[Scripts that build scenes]
::::

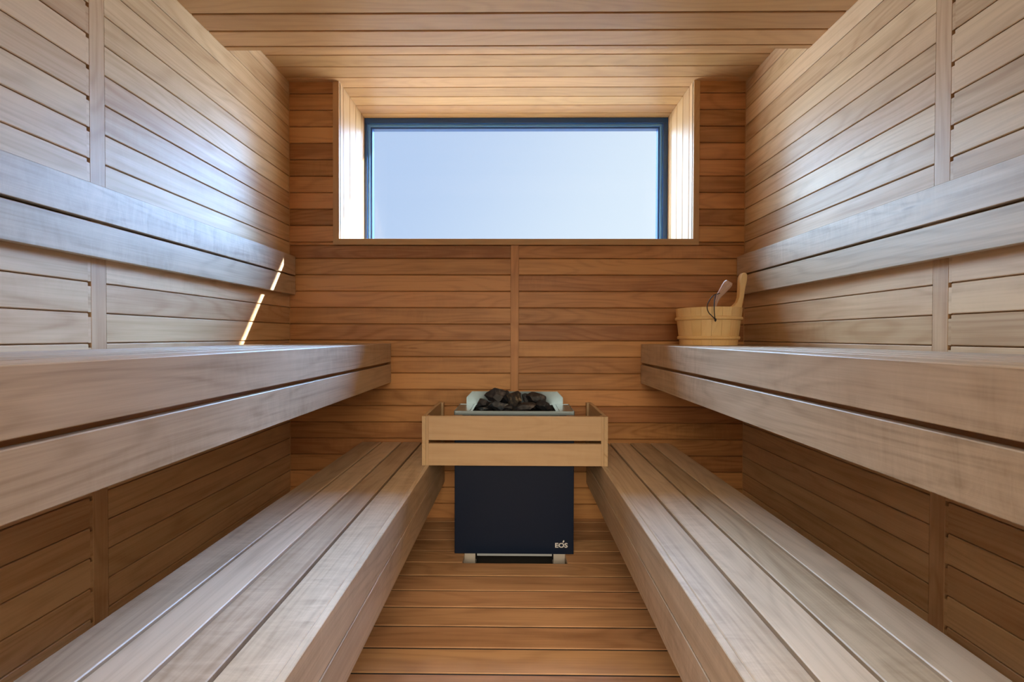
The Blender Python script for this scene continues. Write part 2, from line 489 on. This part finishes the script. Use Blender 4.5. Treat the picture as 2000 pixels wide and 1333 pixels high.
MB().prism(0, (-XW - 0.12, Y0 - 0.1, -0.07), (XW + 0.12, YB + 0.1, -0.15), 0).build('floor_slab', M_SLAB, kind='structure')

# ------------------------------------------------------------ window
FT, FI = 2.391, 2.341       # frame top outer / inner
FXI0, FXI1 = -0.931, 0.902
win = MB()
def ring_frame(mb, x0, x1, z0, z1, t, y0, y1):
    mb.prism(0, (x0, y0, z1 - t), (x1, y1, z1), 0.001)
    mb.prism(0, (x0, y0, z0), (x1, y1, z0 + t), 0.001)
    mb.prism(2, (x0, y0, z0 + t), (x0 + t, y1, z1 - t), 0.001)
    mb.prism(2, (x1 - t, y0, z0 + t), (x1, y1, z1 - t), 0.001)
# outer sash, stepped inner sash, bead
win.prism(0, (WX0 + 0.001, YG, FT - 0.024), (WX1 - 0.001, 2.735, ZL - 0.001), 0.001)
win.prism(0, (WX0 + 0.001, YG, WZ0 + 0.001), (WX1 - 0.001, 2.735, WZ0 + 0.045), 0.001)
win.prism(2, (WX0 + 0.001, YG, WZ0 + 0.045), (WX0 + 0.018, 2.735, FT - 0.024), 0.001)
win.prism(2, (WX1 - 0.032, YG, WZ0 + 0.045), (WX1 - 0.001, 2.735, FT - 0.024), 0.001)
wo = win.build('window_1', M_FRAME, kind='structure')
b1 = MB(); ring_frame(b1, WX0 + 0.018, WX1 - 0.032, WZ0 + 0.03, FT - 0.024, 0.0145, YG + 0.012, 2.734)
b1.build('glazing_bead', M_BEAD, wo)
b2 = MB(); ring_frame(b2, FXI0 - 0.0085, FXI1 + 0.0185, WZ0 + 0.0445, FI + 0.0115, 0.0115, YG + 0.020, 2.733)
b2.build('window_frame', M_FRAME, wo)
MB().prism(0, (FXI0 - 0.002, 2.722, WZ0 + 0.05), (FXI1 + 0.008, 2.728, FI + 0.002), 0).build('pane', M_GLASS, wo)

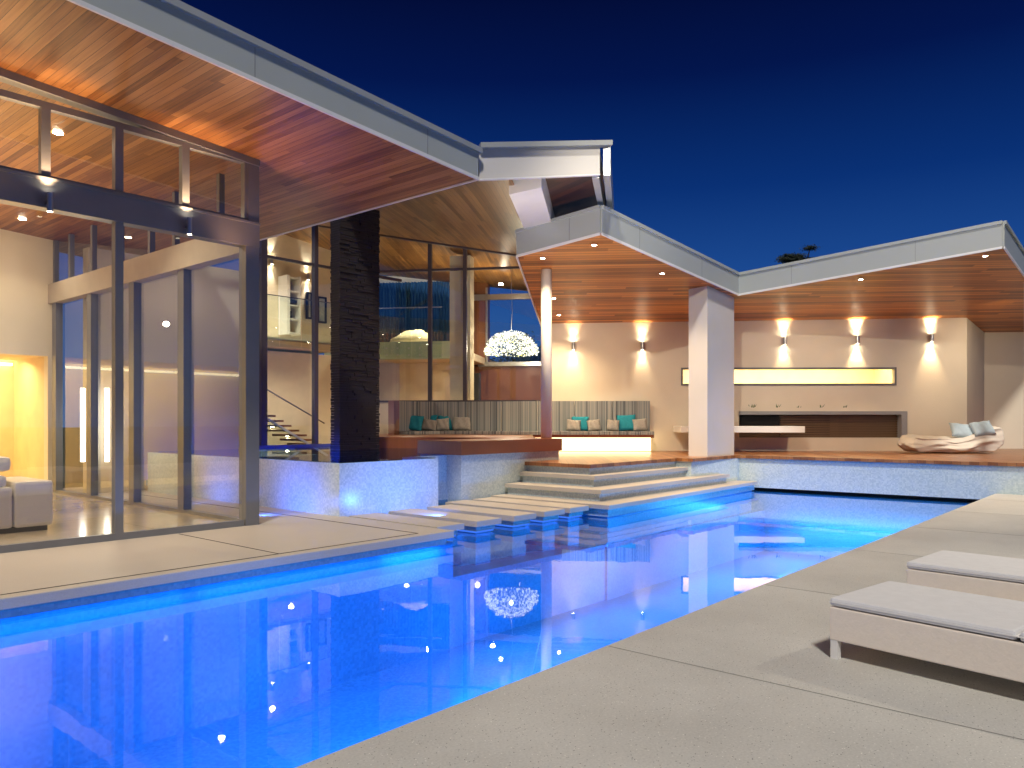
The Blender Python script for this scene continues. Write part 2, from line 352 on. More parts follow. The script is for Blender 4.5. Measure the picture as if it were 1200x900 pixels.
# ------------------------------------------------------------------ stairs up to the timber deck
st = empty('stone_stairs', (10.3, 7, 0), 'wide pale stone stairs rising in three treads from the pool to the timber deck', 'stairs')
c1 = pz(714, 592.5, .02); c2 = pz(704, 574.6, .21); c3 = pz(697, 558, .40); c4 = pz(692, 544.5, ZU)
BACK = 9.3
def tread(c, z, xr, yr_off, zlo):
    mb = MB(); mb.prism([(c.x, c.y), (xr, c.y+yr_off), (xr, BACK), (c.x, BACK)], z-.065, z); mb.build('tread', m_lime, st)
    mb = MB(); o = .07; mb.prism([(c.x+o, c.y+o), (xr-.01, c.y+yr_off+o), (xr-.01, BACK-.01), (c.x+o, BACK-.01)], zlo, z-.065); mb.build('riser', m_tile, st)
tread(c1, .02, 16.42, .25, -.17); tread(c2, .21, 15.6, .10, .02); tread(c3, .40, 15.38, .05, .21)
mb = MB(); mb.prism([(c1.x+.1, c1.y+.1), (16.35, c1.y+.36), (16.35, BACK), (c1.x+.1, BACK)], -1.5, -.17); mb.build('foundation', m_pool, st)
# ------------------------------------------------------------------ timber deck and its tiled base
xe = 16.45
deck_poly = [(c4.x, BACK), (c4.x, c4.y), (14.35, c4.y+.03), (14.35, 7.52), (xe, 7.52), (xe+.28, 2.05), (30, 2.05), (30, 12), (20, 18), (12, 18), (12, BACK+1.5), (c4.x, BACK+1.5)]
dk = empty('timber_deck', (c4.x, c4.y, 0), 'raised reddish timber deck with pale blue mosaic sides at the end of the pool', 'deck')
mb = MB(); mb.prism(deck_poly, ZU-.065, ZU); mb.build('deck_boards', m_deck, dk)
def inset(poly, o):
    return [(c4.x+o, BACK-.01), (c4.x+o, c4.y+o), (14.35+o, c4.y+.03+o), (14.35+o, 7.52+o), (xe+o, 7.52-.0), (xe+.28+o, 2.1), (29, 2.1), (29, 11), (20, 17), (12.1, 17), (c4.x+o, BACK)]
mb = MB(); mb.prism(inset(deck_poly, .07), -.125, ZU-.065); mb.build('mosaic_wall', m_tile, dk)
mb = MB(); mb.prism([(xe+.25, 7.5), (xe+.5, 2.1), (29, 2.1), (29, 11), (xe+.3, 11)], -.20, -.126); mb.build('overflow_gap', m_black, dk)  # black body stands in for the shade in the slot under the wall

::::

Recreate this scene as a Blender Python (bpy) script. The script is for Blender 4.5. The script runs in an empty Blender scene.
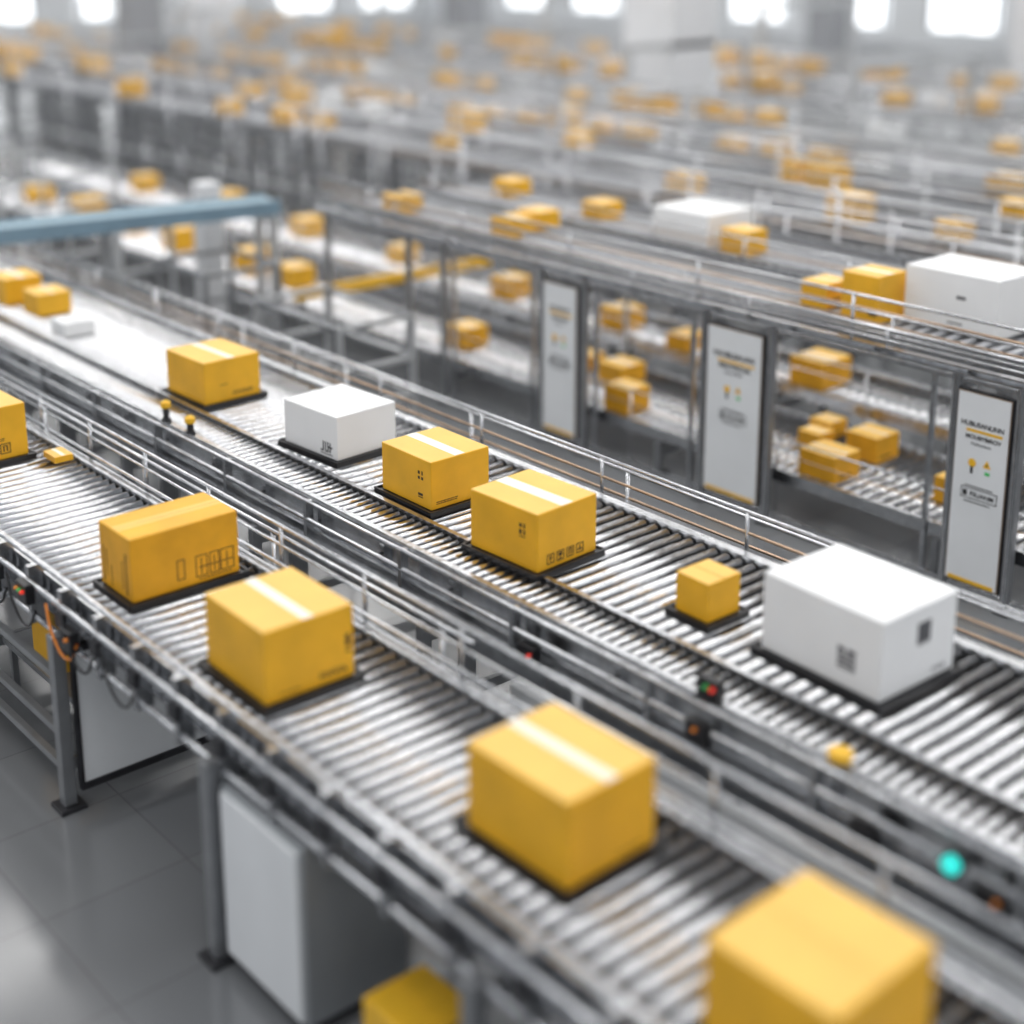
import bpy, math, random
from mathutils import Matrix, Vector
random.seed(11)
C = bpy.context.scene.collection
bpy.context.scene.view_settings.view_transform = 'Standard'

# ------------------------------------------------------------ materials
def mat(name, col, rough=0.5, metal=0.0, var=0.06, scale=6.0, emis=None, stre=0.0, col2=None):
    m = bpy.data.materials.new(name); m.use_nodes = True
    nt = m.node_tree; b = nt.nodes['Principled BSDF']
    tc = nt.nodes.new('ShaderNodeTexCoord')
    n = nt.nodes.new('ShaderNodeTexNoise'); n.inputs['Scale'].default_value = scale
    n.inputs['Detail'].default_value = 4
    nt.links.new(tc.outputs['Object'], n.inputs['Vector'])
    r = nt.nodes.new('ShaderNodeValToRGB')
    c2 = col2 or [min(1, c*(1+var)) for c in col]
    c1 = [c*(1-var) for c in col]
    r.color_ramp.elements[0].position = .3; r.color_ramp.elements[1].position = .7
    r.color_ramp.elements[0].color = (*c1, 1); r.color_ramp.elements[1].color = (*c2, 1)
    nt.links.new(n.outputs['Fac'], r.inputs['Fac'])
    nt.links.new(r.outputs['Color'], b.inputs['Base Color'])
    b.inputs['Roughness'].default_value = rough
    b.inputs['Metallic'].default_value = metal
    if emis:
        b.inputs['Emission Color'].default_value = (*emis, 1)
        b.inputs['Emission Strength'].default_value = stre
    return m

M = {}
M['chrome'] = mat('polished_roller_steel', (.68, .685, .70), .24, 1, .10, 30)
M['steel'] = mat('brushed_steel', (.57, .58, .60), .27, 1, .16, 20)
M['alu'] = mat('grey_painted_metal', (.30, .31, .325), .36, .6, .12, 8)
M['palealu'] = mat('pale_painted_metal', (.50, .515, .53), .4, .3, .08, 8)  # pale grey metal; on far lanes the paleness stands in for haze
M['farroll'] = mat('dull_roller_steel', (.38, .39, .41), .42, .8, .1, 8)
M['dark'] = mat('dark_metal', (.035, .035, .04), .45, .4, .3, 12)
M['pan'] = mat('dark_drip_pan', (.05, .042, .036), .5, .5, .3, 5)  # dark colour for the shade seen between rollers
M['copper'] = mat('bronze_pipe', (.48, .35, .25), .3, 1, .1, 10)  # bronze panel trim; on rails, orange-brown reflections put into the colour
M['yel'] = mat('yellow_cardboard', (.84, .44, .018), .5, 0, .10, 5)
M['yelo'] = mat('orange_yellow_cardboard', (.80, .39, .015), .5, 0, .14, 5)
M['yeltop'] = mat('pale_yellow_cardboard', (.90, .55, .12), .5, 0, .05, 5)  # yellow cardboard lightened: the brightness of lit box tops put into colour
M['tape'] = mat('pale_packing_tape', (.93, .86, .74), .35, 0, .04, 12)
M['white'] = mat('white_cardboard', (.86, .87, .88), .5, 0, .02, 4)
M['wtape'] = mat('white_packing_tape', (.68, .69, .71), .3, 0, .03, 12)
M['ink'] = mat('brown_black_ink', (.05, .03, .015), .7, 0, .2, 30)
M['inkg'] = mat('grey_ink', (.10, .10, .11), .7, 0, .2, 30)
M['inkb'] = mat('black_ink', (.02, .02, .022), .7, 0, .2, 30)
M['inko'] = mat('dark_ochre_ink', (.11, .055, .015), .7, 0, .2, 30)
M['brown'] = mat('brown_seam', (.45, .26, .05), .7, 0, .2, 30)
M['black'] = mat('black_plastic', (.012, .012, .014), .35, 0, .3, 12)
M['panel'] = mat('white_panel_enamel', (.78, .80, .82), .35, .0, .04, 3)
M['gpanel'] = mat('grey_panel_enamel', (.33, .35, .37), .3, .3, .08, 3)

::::

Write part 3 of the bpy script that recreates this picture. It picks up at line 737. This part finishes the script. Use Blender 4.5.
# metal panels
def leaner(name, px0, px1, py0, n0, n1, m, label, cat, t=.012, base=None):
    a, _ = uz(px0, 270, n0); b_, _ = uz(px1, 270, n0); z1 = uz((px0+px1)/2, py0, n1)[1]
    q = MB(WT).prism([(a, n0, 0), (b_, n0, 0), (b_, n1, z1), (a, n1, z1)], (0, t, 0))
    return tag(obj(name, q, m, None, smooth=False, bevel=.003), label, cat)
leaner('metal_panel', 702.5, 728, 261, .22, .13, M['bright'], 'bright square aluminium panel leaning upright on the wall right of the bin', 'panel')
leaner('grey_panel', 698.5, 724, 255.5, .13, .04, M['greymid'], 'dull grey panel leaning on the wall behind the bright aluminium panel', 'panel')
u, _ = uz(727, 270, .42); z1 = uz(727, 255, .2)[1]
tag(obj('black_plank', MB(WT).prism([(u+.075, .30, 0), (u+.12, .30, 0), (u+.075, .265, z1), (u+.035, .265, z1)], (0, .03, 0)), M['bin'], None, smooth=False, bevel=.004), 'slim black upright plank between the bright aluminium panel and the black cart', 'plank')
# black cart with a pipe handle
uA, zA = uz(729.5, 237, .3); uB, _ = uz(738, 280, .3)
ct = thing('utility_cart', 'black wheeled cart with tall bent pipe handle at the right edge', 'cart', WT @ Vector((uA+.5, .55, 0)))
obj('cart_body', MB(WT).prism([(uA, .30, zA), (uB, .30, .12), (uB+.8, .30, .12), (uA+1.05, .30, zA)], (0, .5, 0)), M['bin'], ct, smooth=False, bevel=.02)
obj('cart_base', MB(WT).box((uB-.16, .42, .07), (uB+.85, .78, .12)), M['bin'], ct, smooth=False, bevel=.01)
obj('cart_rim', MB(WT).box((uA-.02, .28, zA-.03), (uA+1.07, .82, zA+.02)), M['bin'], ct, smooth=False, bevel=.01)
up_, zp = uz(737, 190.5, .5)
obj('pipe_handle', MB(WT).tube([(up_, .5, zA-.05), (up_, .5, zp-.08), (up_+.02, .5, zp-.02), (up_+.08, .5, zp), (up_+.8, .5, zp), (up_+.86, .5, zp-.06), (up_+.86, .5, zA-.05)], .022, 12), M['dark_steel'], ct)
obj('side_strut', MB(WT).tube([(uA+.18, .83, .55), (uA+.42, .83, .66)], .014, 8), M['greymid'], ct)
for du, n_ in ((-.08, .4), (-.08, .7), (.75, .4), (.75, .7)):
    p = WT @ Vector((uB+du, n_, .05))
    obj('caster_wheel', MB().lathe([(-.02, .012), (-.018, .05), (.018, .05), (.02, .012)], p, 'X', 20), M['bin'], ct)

::::

Short task - Give again, word for word, the lines from the one that contains "Recreate this scene" to the one that contains "bpy.context.scene.view_settings.view_transform = 'Standard'", both included. Omit the pictures.

Result for this exercise -
Recreate this scene as a Blender Python (bpy) script. The script is for Blender 4.5. The script runs in an empty Blender scene.
import bpy, math, random
from mathutils import Matrix, Vector
random.seed(11)
C = bpy.context.scene.collection
bpy.context.scene.view_settings.view_transform = 'Standard'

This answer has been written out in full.